Upon its establishment, Agudas Akhim turned the newspaper Ojczyzna (Fatherland) into its official organ. This paper, issued twice monthly from 1881, contained a Hebrew supplement called Ha-Mazkir ahavah le-erets moladeto (The Recorder of Love for His Homeland). The paper’s logo was the Polish eagle with a Star of David on its breast. Underneath appeared the biblical verse, in Hebrew and Polish, “Seek the welfare of the city into which I have exiled you and pray to the Lord on its behalf; for in its prosperity you shall prosper” (Jer. 29:7). The paper had a press run of 500–700 copies.

To spread its ideas, Agudas Akhim established a library in Lwów with books and periodicals in Polish, German, and Hebrew. The society also sponsored evening lectures for the general public, dealing mainly with the historical connection of Jews to their Polish homeland. In addition, Agudas Akhim ran Polish-language evening courses for youth and summer camps for children. Readers from outlying areas were encouraged to establish reading societies and could subscribe to the newspaper and other papers at a reduced rate.

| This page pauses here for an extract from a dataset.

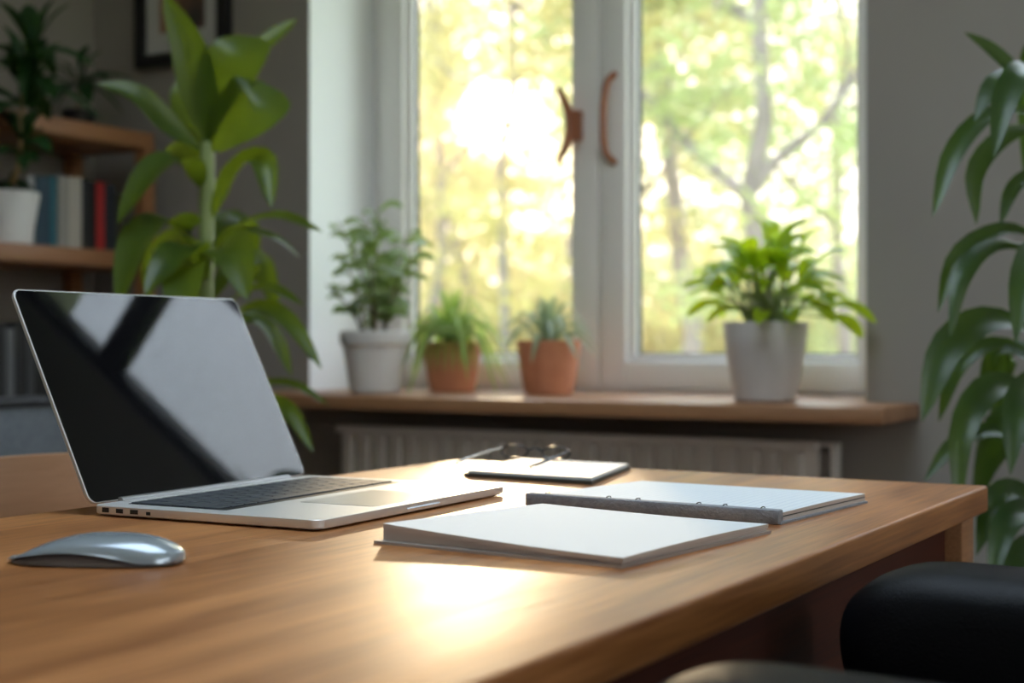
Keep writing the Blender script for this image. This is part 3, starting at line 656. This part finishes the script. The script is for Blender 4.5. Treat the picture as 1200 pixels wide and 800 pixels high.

The first editor of the Hebrew supplement of the paper was Rabbi Mosheh Yisakhar Landau; he was followed by Yitsḥak Bernfeld. Both traditional and maskilic Jews wrote for the Hebrew section; among them were Yehudah Leib Landau, Berish Goldenberg, Natan Samueli, and Avigdor Marmelstein. These and other authors wrote patriotic poems in Hebrew, historical articles stressing the positive attitude of Poles to Jews, and historical documents intended to serve as the basis for writing the history of Jews of Poland. The Hebrew section ceased in 1886 after the editor resigned. The Polish section, edited in its first years by Nossig, was aimed at Polish-speaking intelligentsia and published articles of a historical nature, reports on the society’s activities, and essays on local political issues, both Jewish and general. In their own eyes, members of Agudas Akhim were Jews of the Polish nation, whereas in the eyes of Jewish nationalists, Agudas Akhim was an assimilationist organization that sought to sever the bond between Jews and their people and history.

In the late 1880s, antisemitism increased in Polish society and the idea of Jewish nationalism began to infiltrate into Galicia. In 1883, the Mikra Kodesh (Holy Convocation) Society was formed, the first Galician society to promote Jewish nationalism. A few of its founders and members were among the principal writers for the Hebrew supplement of Ojczyzna. Within a few years, Mikra Kodesh had turned into a Zionist-oriented organization and changed its name to Tsiyon. These organizations and the nationalistic spirit that became dominant in the political discourse of the Austro-Hungarian Empire weakened the attractiveness of the pro-Polish Agudas Akhim. Some of its central figures abandoned it in favor of Zionist or socialist options. In 1892, Agudas Akhim was dissolved and Ojczyzna ceased publication.

Suggested Reading

Katarzyna Kopff-Muszyńska, “‘Ob Deutsch oder Polnisch’: Przyczynek do badań nad asymilacją Żydów we Lwowie w latach, 1840–1890,” in The Jews in Poland, ed. Andrzej K. Paluch, vol. 1, pp. 187–203 (Kraków, 1992); Ezra Mendelsohn, “From Assimilation to Zionism in Lvov: The Case of Alfred Nossig,” Slavonic and East European Review 49.117 (1971): 521–534; Ezra Mendelsohn, “Jewish Assimilation in L’viv: The Case of Wilhelm Feldman,” in Nationbuilding and the Politics of Nationalism: Essays on Austrian Galicia, ed. Andrei S. Markovits and Frank E. Sysyn, pp. 94–110 (Cambridge, Mass., 1982), appeared also in Slavic Review 28 (1969): 577–590.